AN INVITATION
THE ANNUAL SEMINAR
Moral Imagination and Character
Development
September 5 - November 10, 1989
Washington, D.C.
Throughout the world, the quickening pace
of change has generated confusion regarding basic
values, the mode of realizing them in our days and ways
of transmitting them to the next generation. This is a
matter of primary concern to families in the education
of their children. It is shared, however, by society as
a whole, which depends upon the moral resources of its
present and future members in facing difficult
challenges.
The problem would seem to have special
characteristics in our times. These derive from the very
successes of modern efforts to rationalize life and
systematize its endeavors. Progressive clarity in
organizing life around specific objectives, in relation
to which all else is reduced to the status of means, has
made possible great pragmatic strides, which too simply
have been termed "progress." Indeed, the move from the
craftsman to the production line, which vastly increased
the production of useful but less interesting goods, may
typify a deep human tragedy in which an increasingly
homogeneous and manipulable public has lost to a
significant degree its personal freedom and creativity.

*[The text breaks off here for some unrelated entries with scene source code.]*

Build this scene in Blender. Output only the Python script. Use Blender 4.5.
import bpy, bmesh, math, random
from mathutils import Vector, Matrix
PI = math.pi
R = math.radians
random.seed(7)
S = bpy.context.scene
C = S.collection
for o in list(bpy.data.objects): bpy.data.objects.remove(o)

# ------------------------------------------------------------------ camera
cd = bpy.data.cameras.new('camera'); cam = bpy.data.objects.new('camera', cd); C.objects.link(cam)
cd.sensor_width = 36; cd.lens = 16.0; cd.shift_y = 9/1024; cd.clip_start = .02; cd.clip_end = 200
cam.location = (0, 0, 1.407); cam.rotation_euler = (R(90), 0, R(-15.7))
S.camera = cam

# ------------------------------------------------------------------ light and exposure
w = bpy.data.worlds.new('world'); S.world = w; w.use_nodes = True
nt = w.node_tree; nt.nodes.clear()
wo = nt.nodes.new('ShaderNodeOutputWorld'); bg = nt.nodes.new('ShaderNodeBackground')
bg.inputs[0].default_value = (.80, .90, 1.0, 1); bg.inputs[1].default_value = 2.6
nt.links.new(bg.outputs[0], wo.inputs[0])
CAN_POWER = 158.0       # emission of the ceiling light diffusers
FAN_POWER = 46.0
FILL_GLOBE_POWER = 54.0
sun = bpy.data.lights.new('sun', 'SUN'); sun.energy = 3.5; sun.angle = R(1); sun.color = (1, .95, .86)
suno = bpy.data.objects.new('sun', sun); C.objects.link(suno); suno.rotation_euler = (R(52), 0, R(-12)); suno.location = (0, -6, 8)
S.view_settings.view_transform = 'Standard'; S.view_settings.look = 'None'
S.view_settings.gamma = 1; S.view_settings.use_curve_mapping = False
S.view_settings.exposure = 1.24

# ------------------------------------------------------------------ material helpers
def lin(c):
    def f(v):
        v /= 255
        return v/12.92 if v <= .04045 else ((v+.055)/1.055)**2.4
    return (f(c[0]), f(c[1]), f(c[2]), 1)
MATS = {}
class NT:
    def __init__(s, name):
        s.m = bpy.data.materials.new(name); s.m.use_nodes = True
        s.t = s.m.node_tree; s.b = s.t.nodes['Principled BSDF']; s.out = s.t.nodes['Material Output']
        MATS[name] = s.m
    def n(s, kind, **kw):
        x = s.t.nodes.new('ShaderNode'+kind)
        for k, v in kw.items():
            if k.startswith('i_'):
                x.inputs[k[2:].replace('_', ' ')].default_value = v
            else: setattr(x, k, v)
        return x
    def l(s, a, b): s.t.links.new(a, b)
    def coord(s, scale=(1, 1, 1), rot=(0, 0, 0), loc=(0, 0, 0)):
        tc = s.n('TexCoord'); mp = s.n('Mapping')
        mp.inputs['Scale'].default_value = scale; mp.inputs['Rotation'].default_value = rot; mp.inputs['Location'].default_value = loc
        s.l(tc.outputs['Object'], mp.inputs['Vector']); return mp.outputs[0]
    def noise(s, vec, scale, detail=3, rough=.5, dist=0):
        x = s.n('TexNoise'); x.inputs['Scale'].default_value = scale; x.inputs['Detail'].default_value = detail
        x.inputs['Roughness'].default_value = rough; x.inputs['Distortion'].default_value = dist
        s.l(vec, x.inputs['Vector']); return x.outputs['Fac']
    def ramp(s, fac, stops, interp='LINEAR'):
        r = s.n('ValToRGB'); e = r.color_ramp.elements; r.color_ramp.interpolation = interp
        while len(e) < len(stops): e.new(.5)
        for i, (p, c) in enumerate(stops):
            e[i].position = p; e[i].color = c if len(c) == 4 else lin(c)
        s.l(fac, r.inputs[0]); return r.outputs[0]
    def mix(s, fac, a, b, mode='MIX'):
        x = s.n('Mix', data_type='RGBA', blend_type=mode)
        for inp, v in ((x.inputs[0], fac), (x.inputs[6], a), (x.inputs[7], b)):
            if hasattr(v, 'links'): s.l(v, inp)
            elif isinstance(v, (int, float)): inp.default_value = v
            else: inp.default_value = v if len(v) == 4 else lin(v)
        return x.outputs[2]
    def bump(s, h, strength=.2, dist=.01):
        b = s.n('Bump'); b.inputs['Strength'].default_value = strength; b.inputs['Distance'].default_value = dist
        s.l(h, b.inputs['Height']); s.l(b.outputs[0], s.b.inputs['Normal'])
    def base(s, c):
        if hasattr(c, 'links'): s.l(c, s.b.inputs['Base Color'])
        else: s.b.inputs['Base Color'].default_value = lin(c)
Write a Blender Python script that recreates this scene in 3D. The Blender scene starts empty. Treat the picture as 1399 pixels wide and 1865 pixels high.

This presents education with a
particularly fundamental challenge. It must not merely
provide information and develop skills in order to
provide for the maintenance of an efficient productive
or political system. Rather, it must awaken new
generations from their stupefaction, endow them with
creative moral imagination capable of envisaging new
possibilities for life in community, raise new goals for
the quality of life in our times, and lay the
foundations for that human contentment which comes from
honest striving.
To understand and respond to this basic
challenge education will require the resources of the
various cultures as these are embodied in literature,
art and religion, studied in the humanities and
interpreted by a creative hermeneutics.
This seminar builds upon the work of
teams of philosophers, psychologists and specialists in
education, each of which has published a volume, and
focus upon the development of moral imagination through
the humanities as a key to character development.